Jedenfalls hat die Bezeichnung der Heringskonserve nach dem Reichskanzler die kontroversen Debatten um dessen politisches Erbe ebenso unbeschadet überstanden wie die erwähnten geografischen und sonstigen Andenken an den Namen Bismarck.

Und wer diesen nicht mehr hören will, kauft die gleichen Heringslappen, in der gleichen Essigmarinade eingelegt, nur um ein Stück Essiggurke gewickelt und mit einem Holzspießchen fixiert. Politisch völlig neutral steht dann auf dem Etikett schlicht Rollmops.

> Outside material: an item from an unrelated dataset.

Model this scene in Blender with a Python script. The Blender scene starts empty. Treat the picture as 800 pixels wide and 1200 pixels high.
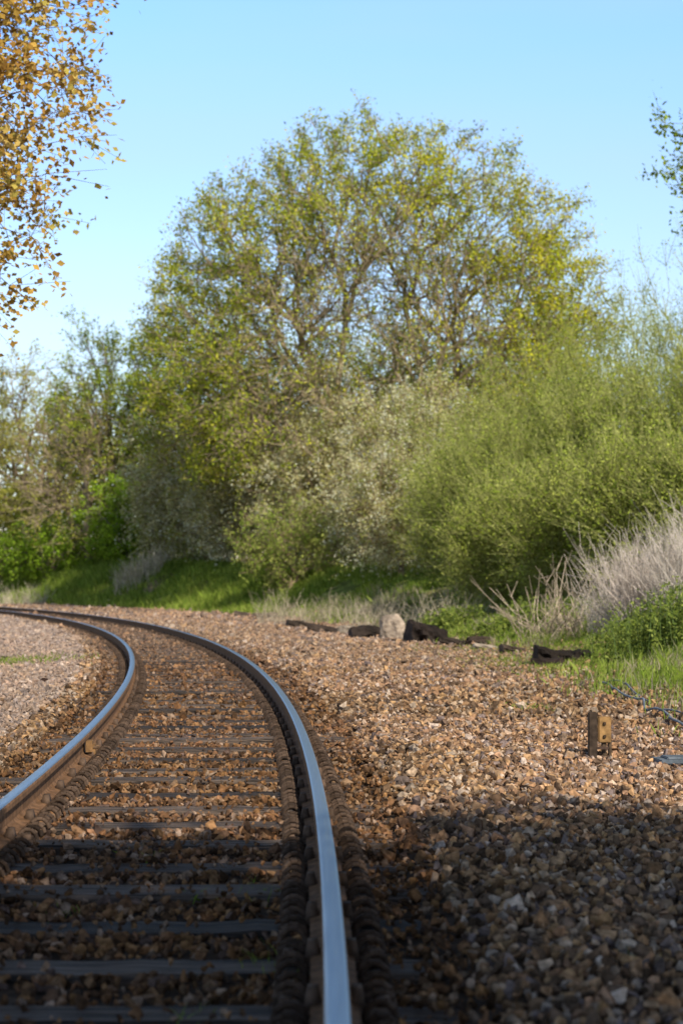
import bpy, math, numpy as np
from mathutils import Vector
import bmesh
rng=np.random.default_rng(7)
scene=bpy.context.scene
F=2100.0; HC=1.22; YH=680.0
def P(px,d): return (px-400)/F*d
def Z(py,d): return HC+(YH-py)*d/F
R=182.0; D0=2.5
CX=-R; CY=D0
EL=math.radians(38);hx,hy=.45,-.893
SUN=np.array([hx*math.cos(EL),hy*math.cos(EL),math.sin(EL)])
def so(s,o):
    a=np.asarray(s)/R; r=R+np.asarray(o)
    return CX+r*np.cos(a), CY+r*np.sin(a)
def inv(x,y):
    dx=x-CX; dy=y-CY
    return np.arctan2(dy,dx)*R, np.hypot(dx,dy)-R
_T=rng.random((256,256))
def vn(x,y):
    x=np.asarray(x,float); y=np.asarray(y,float)
    xi=np.floor(x).astype(int); yi=np.floor(y).astype(int); fx=x-xi; fy=y-yi
    fx=fx*fx*(3-2*fx); fy=fy*fy*(3-2*fy)
    g=lambda a,b:_T[a&255,b&255]
    return (g(xi,yi)*(1-fx)+g(xi+1,yi)*fx)*(1-fy)+(g(xi,yi+1)*(1-fx)+g(xi+1,yi+1)*fx)*fy
def fbm(x,y): return (vn(x,y)+.5*vn(2*x+9,2*y+3)+.25*vn(4*x+5,4*y+17))/1.75
def sstep(t): t=np.clip(t,0,1); return t*t*(3-2*t)
def edge(x,y):
    s,o=inv(x,y)
    return 4.8+0.10*np.clip(s-19,-10,36)+(fbm(x*.45,y*.45)-.5)*2.0
def height(x,y):
    x=np.asarray(x,float); y=np.asarray(y,float)
    s,o=inv(x,y); e=edge(x,y)
    h=(1.05+.016*np.clip(s-40,0,80))*sstep((o-e+0.5)/(6.0-2.0*sstep((s-40)/25)))*sstep((s+10)/25)
    h=h+(fbm(x*.8,y*.8)-.5)*0.22*sstep((o-e+.3)/2)
    h=h+0.5*sstep((-o-7)/8)+(fbm(x*.7+30,y*.7)-.5)*.15*sstep((-o-4)/3)
    h=h+0.05*np.exp(-((o-.75)/.35)**2)+0.04*np.exp(-((o+2.3)/.35)**2)
    h=h+np.where(np.abs(o)>.3,(fbm(x*1.7,y*1.7)-.5)*0.05,0)*np.where((o>.5)|(o<-2),1,.35)
    h=h-0.08*sstep((o-1.2)/2.5)*(1-sstep((o-e+1)/2))-0.06*sstep((-o-2.7)/2)
    h=h-0.022*((o<.35)&(o>-1.85))
    return h
class MB:
    def __init__(s): s.V=[];s.Fs=[];s.C=[];s.M=[];s.n=0
    def add(s,V,Fc,mat=0,col=(1,1,1)):
        V=np.asarray(V,float).reshape(-1,3); Fc=np.asarray(Fc,int)
        c=np.empty((len(V),3)); c[:]=col
        s.V.append(V); s.C.append(c); s.Fs.append(Fc+s.n)
        s.M.append(np.broadcast_to(np.asarray(mat),(len(Fc),))); s.n+=len(V)
    def build(s,name,mats,smooth=False):
        V=np.concatenate(s.V);C=np.concatenate(s.C)
        li=np.concatenate([f.ravel() for f in s.Fs])
        tot=np.concatenate([np.full(len(f),f.shape[1]) for f in s.Fs])
        st=np.concatenate([[0],np.cumsum(tot)[:-1]])
        me=bpy.data.meshes.new(name)
        me.vertices.add(len(V)); me.vertices.foreach_set('co',V.astype(np.float32).ravel())
        me.loops.add(len(li)); me.loops.foreach_set('vertex_index',li.astype(np.int32))
        me.polygons.add(len(tot)); me.polygons.foreach_set('loop_start',st.astype(np.int32))
        me.polygons.foreach_set('material_index',np.concatenate(s.M).astype(np.int32))
        me.polygons.foreach_set('use_smooth',np.full(len(tot),smooth))
        a=me.color_attributes.new('Col','FLOAT_COLOR','POINT')
        a.data.foreach_set('color',np.hstack([C,np.ones((len(C),1))]).astype(np.float32).ravel())
        for m in mats: me.materials.append(m)
        me.update(calc_edges=True); me.validate()
        ob=bpy.data.objects.new(name,me); scene.collection.objects.link(ob)
        return ob
def norm(v): return v/np.maximum(np.linalg.norm(v,axis=-1,keepdims=True),1e-9)
def tubes(mb,P0,P1,R0,R1,k=4,mat=0,col=(1,1,1)):
    P0=np.asarray(P0);P1=np.asarray(P1);R0=np.asarray(R0);R1=np.asarray(R1);n=len(P0)
    if n==0:return
    d=norm(P1-P0); ref=np.where(np.abs(d[:,2:3])>.8,np.array([[1.,0,0]]),np.array([[0,0,1.]]))
    u=norm(np.cross(d,ref)); v=np.cross(d,u)
    a=np.arange(k)/k*2*np.pi
    ring=u[:,None]*np.cos(a)[None,:,None]+v[:,None]*np.sin(a)[None,:,None]
    A=P0[:,None]+ring*R0[:,None,None]; B=P1[:,None]+ring*R1[:,None,None]
    V=np.concatenate([A,B],1).reshape(-1,3)
    i=np.arange(k);j=(i+1)%k
    q=np.stack([i,j,j+k,i+k],1)
    Fc=(q[None]+np.arange(n)[:,None,None]*2*k).reshape(-1,4)
    c=np.asarray(col,float)
    if c.ndim==2: c=np.repeat(c,2*k,0)
    mb.add(V,Fc,mat,c)
NB=norm(SUN+np.array([0,0,.3]))*.75
def leaves(mb,C,size,cols,aspect=.6,mat=1):
    n=len(C)
    nn=norm(rng.normal(size=(n,3))*.75+NB)
    t=norm(np.cross(nn,rng.normal(size=(n,3))))
    w=np.cross(nn,t)
    L=(size*rng.uniform(.6,1.3,n))[:,None]; W=L*aspect*.5
    V=np.stack([C-t*L*.5,C+w*W+nn*L*.06,C+t*L*.5,C-w*W+nn*L*.06],1).reshape(-1,3)
    mb.add(V,np.arange(4*n).reshape(n,4),mat,np.repeat(cols,4,0))
def grow(p,pts,segs,r0,ex,wob,fr=(.28,.45)):
    n=len(pts)
    if n<=2:
        for q in pts:
            m=(p+q)/2+rng.normal(size=3)*wob*np.linalg.norm(q-p)
            r=r0; segs.append((p,m,r*1.1,r*.9)); segs.append((m,q,r*.9,r*.5))
        return
    k=3 if (n>12 and rng.random()<.45) else 2
    if n>1200: k=7
    c=pts[rng.choice(n,k,replace=False)]
    for _ in range(3):
        lab=((pts[:,None]-c[None])**2).sum(-1).argmin(1)
        for j in range(k):
            if (lab==j).any(): c[j]=pts[lab==j].mean(0)
    lab=((pts[:,None]-c[None])**2).sum(-1).argmin(1)
    if (lab==lab[0]).all(): lab=np.arange(n)%k
    for j in range(k):
        sub=pts[lab==j]
        if len(sub)==0: continue
        cc=sub.mean(0); L=np.linalg.norm(cc-p)
        node=p+(cc-p)*rng.uniform(*fr)+rng.normal(size=3)*wob*L*.5
        ra=r0*n**ex*.92; rb=r0*len(sub)**ex; ra=min(ra,rb*1.3)
        m=(p+node)/2+rng.normal(size=3)*wob*L*.3
        segs.append((p,m,ra,(ra+rb)/2)); segs.append((m,node,(ra+rb)/2,rb))
        grow(node,sub,segs,r0,ex,wob,fr)
def put_segs(mb,segs,col,mat=0,thr=.03):
    if not segs: return
    a=np.array([s[0] for s in segs]);b=np.array([s[1] for s in segs]);r=np.array([s[2] for s in segs]);q=np.array([s[3] for s in segs])
    cc=np.array(col)[None]*rng.uniform(.75,1.2,(len(a),1))
    m=r>thr
    tubes(mb,a[m],b[m],r[m],q[m],7,mat,cc[m]); tubes(mb,a[~m],b[~m],r[~m],q[~m],3,mat,cc[~m])
def envelope(n,c,rad,zmin=None,shell=.45,bump=.16,seed=0):
    g=np.random.default_rng(seed); ph=g.uniform(0,6.28,8); out=[]
    while len(out)<n:
        d=norm(g.normal(size=(n*3,3)))
        az=np.arctan2(d[:,1],d[:,0]); el=d[:,2]
        b=1+bump*(np.sin(3*az+ph[0]+2*el)+.7*np.sin(5*az+4*el+ph[1])+.7*np.sin(7*el*2+ph[2]+2*az)+.5*np.sin(11*az+ph[3]-9*el))/1.9
        rr=(shell+(1-shell)*g.random(n*3)**.6)*b
        p=np.array(c)+d*rr[:,None]*np.array(rad)
        if zmin is not None: p=p[p[:,2]>zmin]
        out=list(out)+list(p)
    return np.array(out[:n])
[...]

Dass Bismarck sich nicht mit sauren Heringen begnügte, sondern grundsätzlich gerne, gut und deftig speiste, beweist die Leibesfülle, die selbst wohlmeinende Portraitisten nicht kaschieren konnten. Bekannt ist, dass er Eier in allen Zubereitungsvarianten mochte. Das muss auch in Italien aufgefallen sein. Denn dort findet man noch heute gelegentlich bistecca und anderes gebratenes Fleisch alla Bismarck auf der Speisekarte, was sich als Garnitur mit zwei Spiegeleiern entpuppt. Im Spargelörtchen →Cantello gehören Asparagi Cantellesi alla Bismarck zum Festmenü bei der alljährlichen Fiera dell’Asparago.